Есть литературные произведения, бытие которых предполагает изначальное внимание и любовь читателей: они так естественны, что не замечаешь, где жизнь перетекает в литературу, в логос, а где опять завоевывает позиции. Такое живое 3D-кино.
Именно его напоминает роман Елены Минкиной-Тайчер «Эффект Ребиндера».
Несколько лет назад нашими ведущими критиками и обозревателями было предсказано: десятые годы в русской литературе ознаменуются возвратом к семейному роману, к семейной хронике, к форме, что впрямую будет «лепиться» с натуры, к интонации, что будет подкупать своей правдивостью и безыскусностью. А может быть, семейный роман никуда и не исчезал, а просто затаился до времени, набирая силы, чтобы вернуться и к автору, и к читателю с новым образным воздухом в литературных легких?

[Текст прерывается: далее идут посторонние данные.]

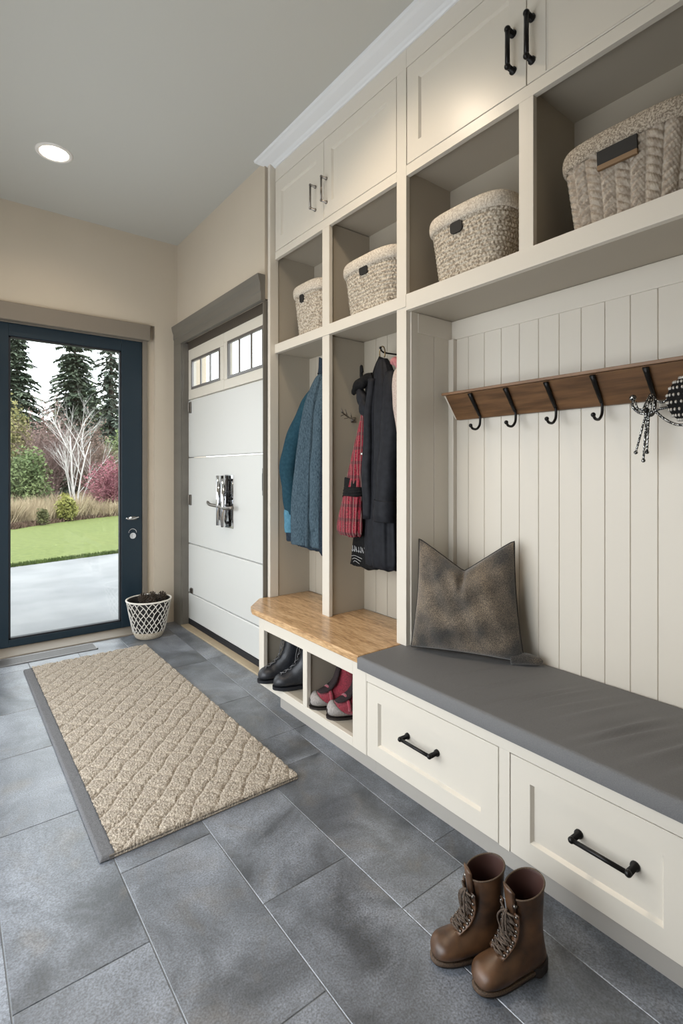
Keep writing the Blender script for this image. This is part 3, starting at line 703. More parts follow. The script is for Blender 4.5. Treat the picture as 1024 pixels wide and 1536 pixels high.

Автор «Эффекта Ребиндера» погружает нас в историю жизней, хорошо знакомых ей самой: «невыдуманность» материала помогает чувству достоверности, а художественная составляющая, момент выдумки и игры придает необходимый настоящему роману (не документальной хронике) привкус отстраненности, возможности взгляда широкого охвата. Детство и юность, судьбы молодых физиков, работающих в Академгородке в Новосибирске, на первых атомных станциях – невольно вспоминаешь знаменитый фильм Михаила Ромма про физиков «Девять дней одного года». Что и говорить, профессия, в XX–XXI веке достойная и романов, и фильмов с сугубо драматической подкладкой... «Сороковые роковые», пятидесятые годы, шестидесятые... В жизни, как в зеркале, отражается страна, и нам важно, интересно это наблюдать: не как ретроспекцию или реконструкцию – как момент «прошлого в настоящем». Кто эмигрирует во Францию, кто в Америку, кто в Германию; кто-то остается в СССР, чтобы – внезапно и страшно – пережить чернобыльскую катастрофу, принять участие в трагедии атомного века. «Почему трагические дни врезаются в память так подробно?» – спрашивает автор, и каждый может дать выстраданный ответ.
Однако в книге много изображений простых человеческих радостей, кадры меняются стремительно и празднично, то наивно-лирические, то напряженно-суровые... Быть может, роману недостает эпической масштабности, но его неподдельная лиричность сполна искупает нехватку крупных исторических обобщений, да автор и не преследует такой серьезной «толстовской» цели; читатель увлеченно следит за семейными хрониками, а историзм, намеки на подлинные реалии тех лет тонко просвечивают в стилистически прозрачном, естественно-легком, как дыхание, тексте: «Но все чудесные вещи, и зеркало, и орел-часы, и разрисованные чашки и даже альбомы были не главными! Главными в доме, конечно, являлись два больших портрета в одинаковых красивых рамах – старомодный мужчина с бородкой и бантом вместо галстука и коротко стриженный очень молодой человек в гимнастерке».
Перед нами текст-синтез, в котором можно, как на просвет, увидеть сразу несколько жанровых начал: исторические хроники, семейный роман, женский роман, документальные этюды; и все это объединено интимно-доверительной интонацией автора.
Правда вдоха и выдоха. Внутренняя грация. Подлинность судеб. Здесь есть все, чтобы ощутить воздух легендарного уже времени на губах.